On 1 June 2026, I will arrive in Seoul for a six-week internship at a Korean beauty company. I expect to learn about skincare, branding and business, but I also want to learn something quieter: how to move through another country without leaving careless footprints behind.
Seoul feels like the right classroom for that lesson. It is fast, bright and deeply urban, yet it also gives visitors practical ways to make lower-impact choices every day. My first sustainability decision will be transport. Instead of relying on taxis, I plan to use the metro, buses and walking routes for my daily commute into central Seoul. I will use Naver Map (map.naver.com) and KakaoMetro to plan efficient public-transport journeys, connecting my placement to SDG 11: Sustainable Cities and Communities.
I also want my routine to reflect SDG 12: Responsible Consumption and Production. The beauty industry is exciting, but it also raises important questions about packaging, samples, overconsumption and waste. During my internship, I want to observe how a Korean beauty company thinks about these issues and reflect on whether sustainability can become part of beauty itself, not just something added afterwards. At work, I will keep notes digitally where possible, avoid unnecessary printing, and be mindful of how products, materials and samples are used.
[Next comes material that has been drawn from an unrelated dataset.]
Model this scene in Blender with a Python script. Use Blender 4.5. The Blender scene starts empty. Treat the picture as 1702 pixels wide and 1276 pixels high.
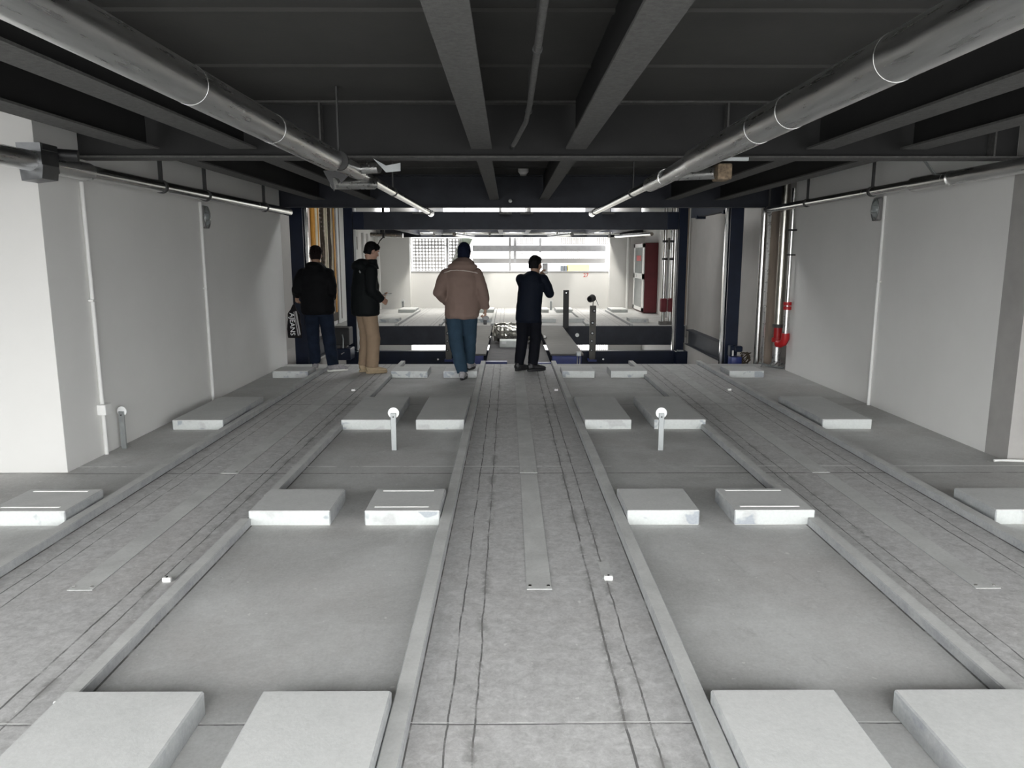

Outside the office, I will carry a reusable water bottle and cup, avoid single-use plastics where I can, and follow Seoul’s recycling rules using guidance from the Seoul Metropolitan Government (english.seoul.go.kr). If a short journey can be made safely by bike, I will consider using Seoul Bike Ttareungi (bikeseoul.com), the city’s public bicycle system. These choices may sound small, but sustainability abroad is often built from repeated ordinary decisions.
I will also use the UN Sustainable Development Goals website (sdgs.un.org) to keep my actions connected to a wider framework, especially SDG 13: Climate Action. For me, sustainable travel does not mean pretending travel has no impact. It means being honest about that impact and making intentional choices to reduce it.
By the time I leave Seoul on 10 July, I hope to bring back more than internship experience. I want to bring back a sharper understanding of how cities, businesses and individuals can share responsibility for sustainability. If beauty is about care, then my time in Seoul should also be about care: for the city hosting me, for the students I will share my experience with, and for the environment that makes all international learning possible.